Aluminum Cans Recycling Facts
Overview
The average aluminum can in America has 40 percent post-consumer recycled aluminum, according to the U.S. Environmental Protection Agency (EPA).
When you throw away aluminum products, such as beverage cans and food containers, they end up in landfills. But if you recycle them, you conserve energy and help to prevent landfills from increasing.
Function
The aluminum can recycling process starts with the consumer, who cleans and sorts aluminum cans and then places them in the proper container for pickup or takes them directly to a recycling center. Workers then sort out high-quality aluminum items and discard any useless bits, such as pieces contaminated by dirt, wood, glass, plastic or other foreign materials. Workers melt down the selected pieces and shape them into ingots, which they later roll out into large sheets. Manufacturers buy the sheets and use them to make aluminum products.
Features
Recycling aluminum cans reduces waste that contributes to the problem of overflowing landfills. Recycling cans also conserves energy because the aluminum-recycling process uses less than 5 percent of the energy that the manufacture of new aluminum from bauxite ore requires, according to the Louisiana Department of Environmental Quality.
Significance
In 2008, aluminum was 1.3 percent of the total amount of municipal solid waste, for a total of 3.4 million tons, according to the EPA. Compare that to 1960, when aluminum was only 0.4 percent or 340,000 tons. These totals do not include the aluminum present in automobiles, which is measured separately. The largest category of aluminum waste in 2008 was used containers, such as beverage and food cans, according to the EPA.
Conservation Benefits
The Ohio Department of Natural Resources lists the conservation benefits of recycling aluminum. Recycling a single aluminum can conserves as much energy as 6 ounces of gasoline. In 2000, the United States recycled 54.8 million aluminum cans, conserving the energy equivalent of 2.58 billion gallons of gasoline.

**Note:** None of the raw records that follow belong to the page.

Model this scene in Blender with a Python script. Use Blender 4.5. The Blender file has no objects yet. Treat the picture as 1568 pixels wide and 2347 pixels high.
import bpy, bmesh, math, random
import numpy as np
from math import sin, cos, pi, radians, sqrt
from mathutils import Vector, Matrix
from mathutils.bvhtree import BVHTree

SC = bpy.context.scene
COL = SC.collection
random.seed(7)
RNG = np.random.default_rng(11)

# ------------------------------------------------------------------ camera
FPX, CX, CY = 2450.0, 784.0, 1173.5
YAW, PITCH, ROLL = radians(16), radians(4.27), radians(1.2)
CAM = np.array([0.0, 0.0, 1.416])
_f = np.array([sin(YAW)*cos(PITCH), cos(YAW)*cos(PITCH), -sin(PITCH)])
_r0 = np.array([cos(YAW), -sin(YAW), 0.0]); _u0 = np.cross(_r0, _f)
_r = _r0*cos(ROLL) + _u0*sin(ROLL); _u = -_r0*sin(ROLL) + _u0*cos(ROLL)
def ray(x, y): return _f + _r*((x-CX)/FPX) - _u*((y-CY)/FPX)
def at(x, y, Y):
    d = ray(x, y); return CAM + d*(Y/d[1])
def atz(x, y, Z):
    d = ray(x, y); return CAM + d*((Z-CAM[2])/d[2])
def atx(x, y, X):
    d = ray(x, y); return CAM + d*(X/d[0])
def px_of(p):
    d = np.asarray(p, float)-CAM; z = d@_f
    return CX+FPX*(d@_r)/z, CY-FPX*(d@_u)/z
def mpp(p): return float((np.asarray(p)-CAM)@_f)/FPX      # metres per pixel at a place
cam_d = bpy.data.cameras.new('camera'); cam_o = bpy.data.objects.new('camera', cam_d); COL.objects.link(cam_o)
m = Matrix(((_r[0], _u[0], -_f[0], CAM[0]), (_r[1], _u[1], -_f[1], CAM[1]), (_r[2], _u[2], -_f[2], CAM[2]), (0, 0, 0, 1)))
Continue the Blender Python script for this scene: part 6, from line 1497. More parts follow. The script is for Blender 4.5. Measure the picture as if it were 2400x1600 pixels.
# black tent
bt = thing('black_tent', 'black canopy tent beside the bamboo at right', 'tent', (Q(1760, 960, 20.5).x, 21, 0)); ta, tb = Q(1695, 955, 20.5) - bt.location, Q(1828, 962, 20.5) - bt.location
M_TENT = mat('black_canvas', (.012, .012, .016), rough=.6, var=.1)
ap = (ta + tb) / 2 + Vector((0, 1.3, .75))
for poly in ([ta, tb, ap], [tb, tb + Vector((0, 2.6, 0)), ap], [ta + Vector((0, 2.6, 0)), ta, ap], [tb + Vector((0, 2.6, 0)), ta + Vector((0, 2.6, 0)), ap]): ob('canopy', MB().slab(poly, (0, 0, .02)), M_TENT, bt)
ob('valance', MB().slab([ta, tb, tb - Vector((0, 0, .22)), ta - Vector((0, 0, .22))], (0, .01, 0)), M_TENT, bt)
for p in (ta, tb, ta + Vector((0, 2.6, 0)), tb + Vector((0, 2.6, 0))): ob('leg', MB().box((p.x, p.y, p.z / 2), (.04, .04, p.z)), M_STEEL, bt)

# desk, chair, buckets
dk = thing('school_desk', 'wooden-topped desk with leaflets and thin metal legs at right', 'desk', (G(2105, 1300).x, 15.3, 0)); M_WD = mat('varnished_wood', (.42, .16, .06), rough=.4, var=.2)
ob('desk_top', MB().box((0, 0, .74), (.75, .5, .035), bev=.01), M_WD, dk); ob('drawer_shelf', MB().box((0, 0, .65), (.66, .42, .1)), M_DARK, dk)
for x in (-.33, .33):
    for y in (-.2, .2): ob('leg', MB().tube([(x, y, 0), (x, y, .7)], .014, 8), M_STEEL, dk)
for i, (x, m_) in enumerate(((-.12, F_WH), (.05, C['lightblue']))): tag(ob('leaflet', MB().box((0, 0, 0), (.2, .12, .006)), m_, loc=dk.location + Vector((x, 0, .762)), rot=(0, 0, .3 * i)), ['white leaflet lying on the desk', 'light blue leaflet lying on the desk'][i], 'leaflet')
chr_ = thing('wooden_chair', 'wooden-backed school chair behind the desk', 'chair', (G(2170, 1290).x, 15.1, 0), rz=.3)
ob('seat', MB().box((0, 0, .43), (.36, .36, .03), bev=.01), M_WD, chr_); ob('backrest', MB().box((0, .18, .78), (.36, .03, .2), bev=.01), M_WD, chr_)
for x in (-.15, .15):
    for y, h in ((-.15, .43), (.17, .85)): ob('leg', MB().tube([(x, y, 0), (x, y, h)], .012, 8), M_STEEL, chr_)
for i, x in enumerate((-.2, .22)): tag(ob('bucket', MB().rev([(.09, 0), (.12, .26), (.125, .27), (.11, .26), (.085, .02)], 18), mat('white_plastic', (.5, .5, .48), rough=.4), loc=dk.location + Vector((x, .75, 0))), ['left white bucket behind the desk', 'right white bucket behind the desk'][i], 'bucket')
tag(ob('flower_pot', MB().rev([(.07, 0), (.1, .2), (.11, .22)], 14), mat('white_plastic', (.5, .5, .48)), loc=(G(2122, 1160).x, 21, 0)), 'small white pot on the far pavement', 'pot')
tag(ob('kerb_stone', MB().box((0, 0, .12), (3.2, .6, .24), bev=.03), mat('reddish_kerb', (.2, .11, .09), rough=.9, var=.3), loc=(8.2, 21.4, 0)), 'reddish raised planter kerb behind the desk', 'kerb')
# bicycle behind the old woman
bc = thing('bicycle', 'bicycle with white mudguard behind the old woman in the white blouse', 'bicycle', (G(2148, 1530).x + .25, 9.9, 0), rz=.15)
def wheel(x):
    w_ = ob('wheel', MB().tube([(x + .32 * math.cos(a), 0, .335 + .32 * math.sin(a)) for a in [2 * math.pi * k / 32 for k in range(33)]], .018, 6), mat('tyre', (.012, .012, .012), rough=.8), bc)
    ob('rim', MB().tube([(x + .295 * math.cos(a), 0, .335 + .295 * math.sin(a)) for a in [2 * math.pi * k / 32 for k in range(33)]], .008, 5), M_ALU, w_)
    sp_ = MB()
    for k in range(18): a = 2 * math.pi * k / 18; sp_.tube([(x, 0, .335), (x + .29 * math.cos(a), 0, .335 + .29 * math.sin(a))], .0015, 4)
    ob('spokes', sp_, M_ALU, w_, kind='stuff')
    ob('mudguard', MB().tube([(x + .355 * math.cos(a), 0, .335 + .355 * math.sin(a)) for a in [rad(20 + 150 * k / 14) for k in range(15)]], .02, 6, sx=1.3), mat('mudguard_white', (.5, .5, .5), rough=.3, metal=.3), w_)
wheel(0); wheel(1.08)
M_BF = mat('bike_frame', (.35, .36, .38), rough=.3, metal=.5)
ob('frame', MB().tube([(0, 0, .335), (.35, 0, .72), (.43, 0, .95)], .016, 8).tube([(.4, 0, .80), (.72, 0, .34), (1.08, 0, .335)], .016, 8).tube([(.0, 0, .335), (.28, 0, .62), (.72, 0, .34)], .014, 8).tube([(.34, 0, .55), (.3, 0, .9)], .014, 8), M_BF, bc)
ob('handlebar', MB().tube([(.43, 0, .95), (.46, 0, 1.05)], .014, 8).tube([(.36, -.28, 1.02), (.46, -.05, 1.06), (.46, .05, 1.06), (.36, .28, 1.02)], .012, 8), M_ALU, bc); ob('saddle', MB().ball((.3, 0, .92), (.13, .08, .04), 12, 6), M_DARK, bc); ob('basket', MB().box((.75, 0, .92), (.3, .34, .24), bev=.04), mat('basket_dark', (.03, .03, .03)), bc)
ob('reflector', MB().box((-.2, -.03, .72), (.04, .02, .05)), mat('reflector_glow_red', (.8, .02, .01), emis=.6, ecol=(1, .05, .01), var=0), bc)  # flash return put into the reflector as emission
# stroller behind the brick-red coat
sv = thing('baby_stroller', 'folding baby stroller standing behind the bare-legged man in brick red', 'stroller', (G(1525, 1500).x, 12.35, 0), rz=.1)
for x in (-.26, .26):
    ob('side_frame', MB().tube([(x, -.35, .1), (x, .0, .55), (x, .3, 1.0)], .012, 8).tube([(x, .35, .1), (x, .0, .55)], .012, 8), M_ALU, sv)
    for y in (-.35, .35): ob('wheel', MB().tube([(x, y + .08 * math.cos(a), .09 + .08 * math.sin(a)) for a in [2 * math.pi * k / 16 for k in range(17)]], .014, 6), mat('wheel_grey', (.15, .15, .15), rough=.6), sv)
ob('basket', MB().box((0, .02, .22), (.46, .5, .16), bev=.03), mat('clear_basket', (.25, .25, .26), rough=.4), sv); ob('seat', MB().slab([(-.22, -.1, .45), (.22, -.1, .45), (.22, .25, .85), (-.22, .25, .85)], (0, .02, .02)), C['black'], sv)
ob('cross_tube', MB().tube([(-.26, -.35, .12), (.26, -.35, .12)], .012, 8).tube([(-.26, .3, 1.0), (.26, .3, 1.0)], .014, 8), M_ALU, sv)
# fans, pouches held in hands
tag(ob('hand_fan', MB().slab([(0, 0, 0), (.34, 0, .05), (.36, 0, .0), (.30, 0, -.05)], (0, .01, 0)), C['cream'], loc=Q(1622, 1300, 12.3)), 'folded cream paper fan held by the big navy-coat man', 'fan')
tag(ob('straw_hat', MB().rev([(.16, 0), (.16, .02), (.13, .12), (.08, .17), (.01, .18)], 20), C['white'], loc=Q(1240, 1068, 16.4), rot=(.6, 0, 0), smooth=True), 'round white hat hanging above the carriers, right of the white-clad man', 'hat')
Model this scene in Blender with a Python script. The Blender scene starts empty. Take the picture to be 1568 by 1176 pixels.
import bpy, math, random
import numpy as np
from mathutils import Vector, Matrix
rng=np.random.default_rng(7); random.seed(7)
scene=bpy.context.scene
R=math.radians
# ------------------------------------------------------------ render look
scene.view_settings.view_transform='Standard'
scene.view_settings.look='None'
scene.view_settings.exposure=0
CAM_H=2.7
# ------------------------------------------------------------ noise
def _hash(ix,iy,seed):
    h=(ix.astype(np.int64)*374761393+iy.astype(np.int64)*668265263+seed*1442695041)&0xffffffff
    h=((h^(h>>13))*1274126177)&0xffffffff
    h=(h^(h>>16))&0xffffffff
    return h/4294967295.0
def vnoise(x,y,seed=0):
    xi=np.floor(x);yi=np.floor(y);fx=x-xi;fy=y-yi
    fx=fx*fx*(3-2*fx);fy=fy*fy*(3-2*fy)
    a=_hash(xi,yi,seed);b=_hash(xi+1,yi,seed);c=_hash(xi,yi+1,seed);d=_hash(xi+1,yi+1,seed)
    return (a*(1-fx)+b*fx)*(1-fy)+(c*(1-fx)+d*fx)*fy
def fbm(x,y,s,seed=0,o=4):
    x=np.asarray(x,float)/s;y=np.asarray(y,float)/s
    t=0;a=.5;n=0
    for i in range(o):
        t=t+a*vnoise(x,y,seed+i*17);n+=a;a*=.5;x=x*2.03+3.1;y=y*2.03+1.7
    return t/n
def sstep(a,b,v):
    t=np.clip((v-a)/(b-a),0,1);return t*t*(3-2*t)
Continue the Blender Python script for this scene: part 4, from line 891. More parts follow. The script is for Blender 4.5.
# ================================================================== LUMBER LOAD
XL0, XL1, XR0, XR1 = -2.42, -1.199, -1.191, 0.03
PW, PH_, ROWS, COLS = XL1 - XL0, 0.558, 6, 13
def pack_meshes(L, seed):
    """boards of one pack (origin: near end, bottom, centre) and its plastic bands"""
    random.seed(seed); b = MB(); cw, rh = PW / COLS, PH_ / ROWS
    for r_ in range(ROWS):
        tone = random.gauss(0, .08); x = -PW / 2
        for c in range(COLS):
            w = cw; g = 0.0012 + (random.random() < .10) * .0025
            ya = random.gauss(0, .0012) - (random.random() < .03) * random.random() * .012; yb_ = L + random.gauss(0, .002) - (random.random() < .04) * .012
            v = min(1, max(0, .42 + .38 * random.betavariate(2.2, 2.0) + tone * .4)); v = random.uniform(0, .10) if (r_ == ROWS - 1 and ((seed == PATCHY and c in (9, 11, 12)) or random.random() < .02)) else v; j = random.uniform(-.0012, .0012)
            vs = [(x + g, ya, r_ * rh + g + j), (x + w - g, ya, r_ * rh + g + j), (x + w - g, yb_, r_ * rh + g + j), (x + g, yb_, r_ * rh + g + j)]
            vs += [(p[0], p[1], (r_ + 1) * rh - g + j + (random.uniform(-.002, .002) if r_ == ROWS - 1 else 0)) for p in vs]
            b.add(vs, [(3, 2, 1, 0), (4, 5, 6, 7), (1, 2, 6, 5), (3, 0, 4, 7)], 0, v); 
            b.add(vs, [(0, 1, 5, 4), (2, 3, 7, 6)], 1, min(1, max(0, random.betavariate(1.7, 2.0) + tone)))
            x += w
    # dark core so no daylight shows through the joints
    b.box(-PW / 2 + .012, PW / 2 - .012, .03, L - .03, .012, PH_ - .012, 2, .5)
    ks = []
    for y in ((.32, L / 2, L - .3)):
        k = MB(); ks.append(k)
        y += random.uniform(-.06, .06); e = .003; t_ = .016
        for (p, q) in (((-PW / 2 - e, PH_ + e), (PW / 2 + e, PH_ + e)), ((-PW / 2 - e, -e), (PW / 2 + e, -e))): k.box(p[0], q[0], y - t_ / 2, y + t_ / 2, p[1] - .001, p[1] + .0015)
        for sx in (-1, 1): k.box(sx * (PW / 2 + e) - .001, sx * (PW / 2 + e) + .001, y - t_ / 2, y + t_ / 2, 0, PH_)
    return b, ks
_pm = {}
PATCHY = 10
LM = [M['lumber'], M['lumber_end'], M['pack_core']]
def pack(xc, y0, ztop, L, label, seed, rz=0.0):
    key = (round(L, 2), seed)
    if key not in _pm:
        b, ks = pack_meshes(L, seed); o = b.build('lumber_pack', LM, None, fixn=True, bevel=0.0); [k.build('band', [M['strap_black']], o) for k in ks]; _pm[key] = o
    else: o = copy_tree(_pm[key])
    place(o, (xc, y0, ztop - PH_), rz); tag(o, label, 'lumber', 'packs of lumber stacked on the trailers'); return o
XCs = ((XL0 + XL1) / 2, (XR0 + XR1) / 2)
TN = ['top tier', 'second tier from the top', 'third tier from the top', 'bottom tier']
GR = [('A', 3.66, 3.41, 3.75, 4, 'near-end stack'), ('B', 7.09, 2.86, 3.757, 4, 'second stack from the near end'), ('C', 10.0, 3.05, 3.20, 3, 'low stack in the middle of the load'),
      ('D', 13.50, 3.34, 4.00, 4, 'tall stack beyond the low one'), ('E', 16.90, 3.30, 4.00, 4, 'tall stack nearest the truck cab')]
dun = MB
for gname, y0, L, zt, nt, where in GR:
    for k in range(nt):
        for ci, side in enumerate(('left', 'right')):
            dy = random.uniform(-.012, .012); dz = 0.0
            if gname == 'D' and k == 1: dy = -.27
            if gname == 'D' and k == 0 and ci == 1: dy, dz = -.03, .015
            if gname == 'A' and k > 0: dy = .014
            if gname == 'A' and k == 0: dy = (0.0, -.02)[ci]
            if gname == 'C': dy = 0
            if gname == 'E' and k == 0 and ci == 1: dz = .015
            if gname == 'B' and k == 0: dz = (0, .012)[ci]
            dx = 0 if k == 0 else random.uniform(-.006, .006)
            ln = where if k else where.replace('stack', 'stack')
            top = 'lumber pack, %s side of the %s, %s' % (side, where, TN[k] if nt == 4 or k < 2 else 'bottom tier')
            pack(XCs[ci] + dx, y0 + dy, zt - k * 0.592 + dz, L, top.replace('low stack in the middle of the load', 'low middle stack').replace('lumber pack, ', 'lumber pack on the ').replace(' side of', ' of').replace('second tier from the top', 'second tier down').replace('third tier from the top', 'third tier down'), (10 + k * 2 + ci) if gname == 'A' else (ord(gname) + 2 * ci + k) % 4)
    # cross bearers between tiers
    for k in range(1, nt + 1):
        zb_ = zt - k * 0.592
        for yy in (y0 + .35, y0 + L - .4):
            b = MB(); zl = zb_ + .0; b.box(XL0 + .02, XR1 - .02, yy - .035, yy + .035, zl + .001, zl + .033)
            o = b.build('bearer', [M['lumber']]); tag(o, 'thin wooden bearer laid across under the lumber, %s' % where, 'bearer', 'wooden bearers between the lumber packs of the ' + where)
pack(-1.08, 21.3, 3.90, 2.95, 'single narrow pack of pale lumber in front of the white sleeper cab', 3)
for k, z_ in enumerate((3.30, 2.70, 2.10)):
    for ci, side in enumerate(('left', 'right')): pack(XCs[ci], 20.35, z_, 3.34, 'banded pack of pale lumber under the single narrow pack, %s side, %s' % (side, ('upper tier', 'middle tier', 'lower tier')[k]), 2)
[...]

The aluminum not recycled in the United States that year would have saved the equivalent of another 2.15 billion gallons of gasoline.
Potential
The increasing use of plastics for beverage containers and other products is lowering the demand for aluminum products, according to industry sources cited by the EPA. But demand may increase as car manufacturers develop new, lighter car technologies in their efforts to increase fuel efficiency.